Mechanism of Zn-Ion Intercalation/Deintercalation in a Zn-Polypyrrole Secondary Battery in Aqueous and Bio-Ionic liquid Electrolytes.

Zn-ion batteries(ZIB) have recently emerged as a promising and rather cheap alternative to Li-ion batteries. However, the divalent charge of Zn limits the choice of cathode materials, whereas the choice of electrolyte is limited by hydrogen-evolution reaction. Polymer cathodes have been shown to be a promising material for ZIB. In this paper, we have studied in detail a Zn/polypyrrole battery in both aqueous and bio-ionic liquid-water mixture electrolytes.
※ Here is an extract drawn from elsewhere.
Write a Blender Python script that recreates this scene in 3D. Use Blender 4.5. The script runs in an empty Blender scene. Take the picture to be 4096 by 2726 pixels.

From in situ Raman spectroelectrochemistry, it was observed that in aqueous solution, Zn intercalation/deintercalation takes place by a two-step mechanism, whereas a single-step mechanism for Zn storage was involved in bio-ionic liquid-water mixture electrolytes. The charge-discharge measurements showed a higher Zn-storage capacity in the mixture of bio-ionic liquid-water electrolyte compared to the aqueous electrolyte. However, with cycling, a capacity loss was observed. Post analysis of the polymer after cycling showed that a phase transformation has taken place in the polymer with Zn ions trapped in the polymer matrix that decreased the Zn-storage capacity. Furthermore, the Zn anode showed the formation of Zn nanoflakes from aqueous electrolytes that might lead to dendritic growth, whereas dendrite-free Zn nanoparticles were observed on using the bio-ionic liquid-water electrolyte.